Among the benefits of Facebook are creating a strong online community, sharing information, and collaborating. However, if one's school doesn't allow it, what's the solution? Could it be Ning?

Before my class, I'd never heard of Ning. I was looking forward to experimenting with it, but you begin to be charged for using it after a 30-day trial. I'll pass: Edmodo is available for free. Like a Facebook for the classroom, I've found Edmodo do be very easy to use and a great way to meet other teachers. The issue is getting students used to using a site other than Facebook - Edmodo is even more of a ghost town than Google+.

Facebook is also good for classroom discussion purposes: What is Facebook's responsibility toward its users? Personal data?
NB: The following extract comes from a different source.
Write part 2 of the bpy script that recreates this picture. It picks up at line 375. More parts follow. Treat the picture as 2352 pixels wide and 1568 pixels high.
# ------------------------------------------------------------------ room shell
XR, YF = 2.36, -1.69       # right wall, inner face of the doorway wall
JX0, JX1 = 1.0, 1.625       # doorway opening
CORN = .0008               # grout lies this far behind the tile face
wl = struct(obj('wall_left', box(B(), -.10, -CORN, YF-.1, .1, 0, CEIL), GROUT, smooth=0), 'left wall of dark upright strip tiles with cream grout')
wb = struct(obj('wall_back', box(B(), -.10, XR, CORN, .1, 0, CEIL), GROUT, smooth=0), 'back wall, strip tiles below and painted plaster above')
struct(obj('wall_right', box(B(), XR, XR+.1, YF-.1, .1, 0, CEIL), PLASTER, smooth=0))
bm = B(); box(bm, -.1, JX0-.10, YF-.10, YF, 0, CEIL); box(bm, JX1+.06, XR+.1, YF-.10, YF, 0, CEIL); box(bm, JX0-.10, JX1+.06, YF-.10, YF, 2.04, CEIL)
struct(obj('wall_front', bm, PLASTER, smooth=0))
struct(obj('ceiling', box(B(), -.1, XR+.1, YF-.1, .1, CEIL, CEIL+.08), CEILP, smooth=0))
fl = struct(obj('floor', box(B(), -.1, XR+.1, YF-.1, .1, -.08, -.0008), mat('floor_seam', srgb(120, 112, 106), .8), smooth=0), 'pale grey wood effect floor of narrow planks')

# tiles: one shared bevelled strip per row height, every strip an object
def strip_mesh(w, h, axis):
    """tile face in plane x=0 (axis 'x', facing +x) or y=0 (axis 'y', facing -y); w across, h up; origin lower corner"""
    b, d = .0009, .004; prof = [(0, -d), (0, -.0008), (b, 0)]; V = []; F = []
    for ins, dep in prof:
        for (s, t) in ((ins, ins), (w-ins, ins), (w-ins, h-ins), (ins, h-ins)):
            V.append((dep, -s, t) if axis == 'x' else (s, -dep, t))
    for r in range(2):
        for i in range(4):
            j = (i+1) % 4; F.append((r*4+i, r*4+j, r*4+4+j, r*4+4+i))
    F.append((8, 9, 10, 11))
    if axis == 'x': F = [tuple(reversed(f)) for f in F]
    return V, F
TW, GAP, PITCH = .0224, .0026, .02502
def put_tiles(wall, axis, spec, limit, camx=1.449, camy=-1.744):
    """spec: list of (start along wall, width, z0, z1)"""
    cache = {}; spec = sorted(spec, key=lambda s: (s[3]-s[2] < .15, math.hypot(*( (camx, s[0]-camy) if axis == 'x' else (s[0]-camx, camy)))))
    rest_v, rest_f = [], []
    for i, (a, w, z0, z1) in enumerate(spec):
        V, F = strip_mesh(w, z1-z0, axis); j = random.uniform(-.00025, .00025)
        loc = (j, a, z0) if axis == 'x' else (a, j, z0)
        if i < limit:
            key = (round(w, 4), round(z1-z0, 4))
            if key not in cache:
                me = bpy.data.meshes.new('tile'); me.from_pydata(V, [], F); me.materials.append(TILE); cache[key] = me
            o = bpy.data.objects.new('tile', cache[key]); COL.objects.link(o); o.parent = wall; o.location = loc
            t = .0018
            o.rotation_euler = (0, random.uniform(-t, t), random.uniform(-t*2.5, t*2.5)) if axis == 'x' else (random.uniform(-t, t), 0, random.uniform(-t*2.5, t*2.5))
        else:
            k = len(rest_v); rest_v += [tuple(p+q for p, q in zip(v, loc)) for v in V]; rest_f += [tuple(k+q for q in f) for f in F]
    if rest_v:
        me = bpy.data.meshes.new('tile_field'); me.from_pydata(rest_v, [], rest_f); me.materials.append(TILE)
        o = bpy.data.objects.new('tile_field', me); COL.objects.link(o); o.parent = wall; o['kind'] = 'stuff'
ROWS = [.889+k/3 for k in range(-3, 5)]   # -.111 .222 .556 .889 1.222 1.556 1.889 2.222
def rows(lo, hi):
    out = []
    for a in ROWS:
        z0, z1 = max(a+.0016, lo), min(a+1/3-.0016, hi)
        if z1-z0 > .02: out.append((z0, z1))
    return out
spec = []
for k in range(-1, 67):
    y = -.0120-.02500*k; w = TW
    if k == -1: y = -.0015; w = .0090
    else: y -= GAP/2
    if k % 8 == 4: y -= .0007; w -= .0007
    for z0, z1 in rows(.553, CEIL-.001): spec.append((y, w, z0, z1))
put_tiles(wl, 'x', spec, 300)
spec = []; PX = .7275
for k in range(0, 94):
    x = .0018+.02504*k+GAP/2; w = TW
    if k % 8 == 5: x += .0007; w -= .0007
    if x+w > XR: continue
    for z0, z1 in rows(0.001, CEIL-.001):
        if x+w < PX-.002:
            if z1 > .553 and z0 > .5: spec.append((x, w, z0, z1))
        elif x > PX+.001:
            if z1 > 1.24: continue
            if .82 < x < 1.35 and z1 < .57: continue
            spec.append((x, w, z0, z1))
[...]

Is freedom of speech on Facebook a right? Should you buy when Facebook stocks finally drop to $6?

The ongoing multimedia revolution is mind-boggling and ubiquitous at once. To ignore this revolution in school is to miss out on an incredibly powerful range of communication tools that allow us to publish, consume, discuss, comment, and collaborate.

Students will be using "the new media" in the workplace when they graduate, and it may look very different than it does today. We owe it to ourselves and them to show them how to not only learn about the tools Richardson talks about in his book, but to be on the cusp of whatever replaces them.

Richardson's book is a good reality check for teachers considering incorporating online media into their classes and road map for how far we've already come.